Mais je voudrais ici t’adresser surtout une question plus précise, plus délimitée, qui renvoie plus immédiatement aux orientations qui seront celles du NPA.
Tu critiques les ambiguïtés de l’antilibéralisme. Tu réaffirmes une perspective révolutionnaire. Mais dans l’ensemble des textes réunis dans Penser Agir, ce qui me paraît fortement dominer, au-delà de considérations générales sur la nécessité d’une révolution sociale et écologique, c’est une perspective qui reste bien en deçà, une perspective au mieux de retour au statu quo ante, de défense de ce qui reste dudit compromis social des Trente Glorieuses, et même plus concrètement de défense de l’emploi.
Sans doute ne sommes-nous pas sortis d’une période de régression, où les luttes ont un tour nécessairement défensif. Et je ne peux que partager ce qui semble être devenu la devise de la LCR : « Nos vies valent plus que leurs profits. » Autrement dit, je ne vois moi non plus aucune raison d’accepter que les travailleurs paient le prix des transformations du capitalisme.

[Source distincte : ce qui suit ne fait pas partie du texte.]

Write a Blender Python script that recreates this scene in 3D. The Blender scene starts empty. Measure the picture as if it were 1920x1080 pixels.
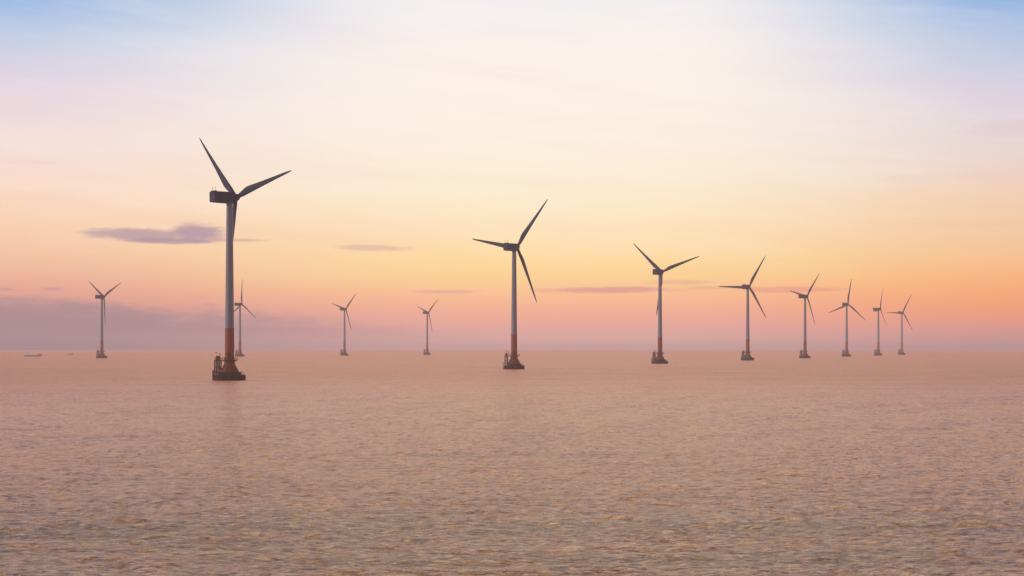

Mais je me demande s’il est encore possible et souhaitable de limiter notre horizon à celui de la société salariale des Trente Glorieuses. Les conditions politiques, sociologiques, historiques qui ont rendu possible le compromis social de l’après-guerre peuvent-elles être à nouveau réunies ? Peut-on véritablement avoir pour perspective l’inversion du rapport de forces actuel de manière à, pour ainsi dire, remonter le cours de l’histoire et revenir sur les défaites passées ? S’agit-il pour nous vraiment de revenir au plein emploi — fusse par la réduction du temps de travail — et à la société salariale ? Cette perspective est-elle souhaitable et susceptible de fournir le ressort d’un désir et d’une puissance d’agir collective retrouvée ? Comment comprendre, de ce point de vue, que ton livre ne fasse pas écho (même sur un mode polémique) à la critique du salariat et de l’emploi dont les mouvements des chômeurs, des précaires et des intermittents du spectacle de ces dernières années ont été les porteurs ? Tu ne fais pas non plus référence, au-delà même de ces mouvements, aux discussions sur la revendication d’un revenu optimal garanti universel. Cette revendication et ces mouvements sont peut-être problématiques, et ils n’offrent sûrement pas de solution miracle. Mais il me semble que la réouverture du problème de la libération du travail, du rapport salarial, qu’ils se sont efforcés d’opérer, est assez susceptible de résonner positivement chez beaucoup d’entre nous, chez beaucoup de nos contemporains, alors que précariat et gestion néolibérale sont devenues la norme.
Pour dire les choses nettement, je crains que le Nouveau Parti Anticapitaliste, s’il n’est pas capable de porter ces perspectives nouvelles, de se les approprier et de les traduire, ne se transforme rapidement en Nouveau Parti Socialiste, en parti social-démocrate, en parti « travailliste », ce qui serait un comble alors que la social-démocratie a épuisé toutes ses ressources historiques, alors même que cet épuisement rouvre peut-être des perspectives prometteuses.
Quoi qu’il en soit, le Nouveau Parti Anticapitaliste vaudra très certainement infiniment mieux que le défunt Parti Socialiste. La RiLi participera activement aux débats qui ne manqueront pas de surgir avec sa création. C’est bien pourquoi je me suis permis de t’adresser ce compte rendu de lecture un peu particulier, ces quelques remarques et questions trop rapides, pour contribuer modestement à lancer le mouvement avec vous.
Amitiés et solidarité, Jérôme Vidal.